One of the most representative aspects of Atayal culture is tattoos called “Be’an.” This practice is unique to the Atayal tribe, with different tattoo styles for men and women, symbolizing adulthood and the ability to marry and start a family. During the Japanese colonial era, tattooing was strictly prohibited, resulting in a dwindling number of Atayal individuals with traditional tattoos, which have all but disappeared over the last two to three generations.

To outsiders like us, the Atayal tattoo practice may appear challenging to understand and accept, as it can be perceived as painful and unattractive. However, for the Atayal people, tattooing is not only a significant life milestone but also a necessary process to maintain their ethnic identity and as a verification credential for their souls to enter the ancestral spirit’s abode after death. After the Japanese government banned the practice in the early 20th century, many Atayal individuals clandestinely tattooed themselves, preserving this tradition.
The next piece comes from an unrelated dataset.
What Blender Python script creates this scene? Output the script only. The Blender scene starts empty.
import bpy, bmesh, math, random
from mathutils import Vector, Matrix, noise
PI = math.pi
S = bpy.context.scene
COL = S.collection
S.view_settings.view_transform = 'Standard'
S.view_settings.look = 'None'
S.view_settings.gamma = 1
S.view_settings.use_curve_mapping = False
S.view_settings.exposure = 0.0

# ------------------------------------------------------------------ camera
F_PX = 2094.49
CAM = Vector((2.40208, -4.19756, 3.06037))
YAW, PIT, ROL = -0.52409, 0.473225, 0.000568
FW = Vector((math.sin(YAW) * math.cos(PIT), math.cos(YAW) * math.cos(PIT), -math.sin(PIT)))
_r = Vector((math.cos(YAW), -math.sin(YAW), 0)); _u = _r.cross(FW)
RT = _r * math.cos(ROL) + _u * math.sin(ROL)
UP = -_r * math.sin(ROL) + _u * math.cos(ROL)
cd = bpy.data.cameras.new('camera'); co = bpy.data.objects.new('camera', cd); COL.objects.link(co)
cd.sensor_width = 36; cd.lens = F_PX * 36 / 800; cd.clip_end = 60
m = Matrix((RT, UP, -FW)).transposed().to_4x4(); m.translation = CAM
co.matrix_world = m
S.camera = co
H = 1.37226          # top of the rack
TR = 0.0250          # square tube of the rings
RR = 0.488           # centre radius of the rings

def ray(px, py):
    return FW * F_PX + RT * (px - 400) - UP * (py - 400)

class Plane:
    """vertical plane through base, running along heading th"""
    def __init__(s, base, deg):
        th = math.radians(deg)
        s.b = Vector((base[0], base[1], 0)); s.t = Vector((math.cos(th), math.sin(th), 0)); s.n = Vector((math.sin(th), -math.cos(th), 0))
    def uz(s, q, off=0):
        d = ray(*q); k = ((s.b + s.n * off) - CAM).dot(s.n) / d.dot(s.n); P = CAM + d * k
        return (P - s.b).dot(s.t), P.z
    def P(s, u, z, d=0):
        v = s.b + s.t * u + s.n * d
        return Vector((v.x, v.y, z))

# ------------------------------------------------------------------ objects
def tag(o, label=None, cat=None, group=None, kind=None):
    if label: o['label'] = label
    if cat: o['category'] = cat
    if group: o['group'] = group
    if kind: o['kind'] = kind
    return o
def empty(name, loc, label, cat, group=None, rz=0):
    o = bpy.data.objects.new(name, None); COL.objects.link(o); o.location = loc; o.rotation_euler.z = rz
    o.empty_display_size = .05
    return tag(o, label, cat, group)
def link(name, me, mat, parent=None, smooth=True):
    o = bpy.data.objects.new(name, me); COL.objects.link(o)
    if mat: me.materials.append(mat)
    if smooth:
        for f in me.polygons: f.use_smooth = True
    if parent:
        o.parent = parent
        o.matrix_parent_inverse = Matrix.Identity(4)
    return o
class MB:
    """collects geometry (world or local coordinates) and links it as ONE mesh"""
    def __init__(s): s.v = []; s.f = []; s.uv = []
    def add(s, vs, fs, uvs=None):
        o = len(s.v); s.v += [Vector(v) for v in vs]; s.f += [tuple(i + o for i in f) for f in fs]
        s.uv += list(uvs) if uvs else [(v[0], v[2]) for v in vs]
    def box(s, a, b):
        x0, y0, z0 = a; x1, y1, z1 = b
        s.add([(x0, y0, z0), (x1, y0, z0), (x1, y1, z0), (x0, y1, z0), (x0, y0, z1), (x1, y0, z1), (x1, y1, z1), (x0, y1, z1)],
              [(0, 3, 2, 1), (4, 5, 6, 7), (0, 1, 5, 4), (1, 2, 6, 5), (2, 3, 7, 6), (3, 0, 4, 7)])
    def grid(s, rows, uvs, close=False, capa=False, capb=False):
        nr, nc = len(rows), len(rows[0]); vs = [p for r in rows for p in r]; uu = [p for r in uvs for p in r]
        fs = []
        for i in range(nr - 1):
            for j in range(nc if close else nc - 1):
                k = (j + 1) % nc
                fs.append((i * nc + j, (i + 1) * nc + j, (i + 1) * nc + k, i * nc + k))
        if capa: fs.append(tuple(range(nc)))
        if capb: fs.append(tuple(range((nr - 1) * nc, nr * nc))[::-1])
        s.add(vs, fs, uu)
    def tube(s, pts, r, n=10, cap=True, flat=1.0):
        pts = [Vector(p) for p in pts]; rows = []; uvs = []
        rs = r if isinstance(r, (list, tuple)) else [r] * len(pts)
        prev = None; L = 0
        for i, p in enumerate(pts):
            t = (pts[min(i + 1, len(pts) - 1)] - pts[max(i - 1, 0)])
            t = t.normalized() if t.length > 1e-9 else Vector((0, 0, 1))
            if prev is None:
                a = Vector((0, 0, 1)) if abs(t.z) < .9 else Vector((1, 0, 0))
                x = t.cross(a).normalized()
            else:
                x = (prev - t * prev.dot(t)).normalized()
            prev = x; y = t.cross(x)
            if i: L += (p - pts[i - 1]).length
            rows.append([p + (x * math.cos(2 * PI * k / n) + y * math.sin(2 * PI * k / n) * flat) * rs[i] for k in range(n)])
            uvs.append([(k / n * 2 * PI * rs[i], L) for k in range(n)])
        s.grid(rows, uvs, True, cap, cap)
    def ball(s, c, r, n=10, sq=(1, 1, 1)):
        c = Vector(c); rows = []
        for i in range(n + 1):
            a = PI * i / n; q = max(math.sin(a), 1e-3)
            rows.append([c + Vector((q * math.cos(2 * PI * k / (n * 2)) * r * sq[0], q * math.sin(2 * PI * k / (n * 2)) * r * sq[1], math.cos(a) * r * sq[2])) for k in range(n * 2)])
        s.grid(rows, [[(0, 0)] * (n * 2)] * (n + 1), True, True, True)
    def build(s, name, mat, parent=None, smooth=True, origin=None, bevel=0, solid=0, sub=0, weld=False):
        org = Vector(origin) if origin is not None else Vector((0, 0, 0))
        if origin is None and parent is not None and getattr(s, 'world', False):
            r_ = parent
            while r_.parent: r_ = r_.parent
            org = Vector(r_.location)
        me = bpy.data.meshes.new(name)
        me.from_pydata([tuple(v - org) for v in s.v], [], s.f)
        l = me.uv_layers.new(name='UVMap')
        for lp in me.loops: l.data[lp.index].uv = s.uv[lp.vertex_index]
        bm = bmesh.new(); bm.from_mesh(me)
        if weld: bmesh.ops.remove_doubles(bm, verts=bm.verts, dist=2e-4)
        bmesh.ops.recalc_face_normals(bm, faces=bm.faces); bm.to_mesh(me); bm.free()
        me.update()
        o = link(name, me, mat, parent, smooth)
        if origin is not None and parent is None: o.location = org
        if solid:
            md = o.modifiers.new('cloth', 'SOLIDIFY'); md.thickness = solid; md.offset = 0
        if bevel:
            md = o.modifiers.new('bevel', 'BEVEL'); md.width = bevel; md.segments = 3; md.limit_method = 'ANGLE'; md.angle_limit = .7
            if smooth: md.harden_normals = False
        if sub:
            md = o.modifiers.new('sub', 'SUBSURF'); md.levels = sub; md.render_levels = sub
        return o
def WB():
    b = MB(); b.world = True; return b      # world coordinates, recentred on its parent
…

Many objects in the museum serve more as artifacts than art pieces, prioritizing historical accuracy over aesthetic appeal. Therefore, while viewing these items, it’s essential to appreciate Atayal culture from the perspective of Atayal people and avoid judging based on Han Chinese standards. With the efforts of the museum and individuals like Gao Fu, Atayal culture can be preserved, representing a significant achievement.

This day’s journey to Wulai was truly enriching and definitely worth it.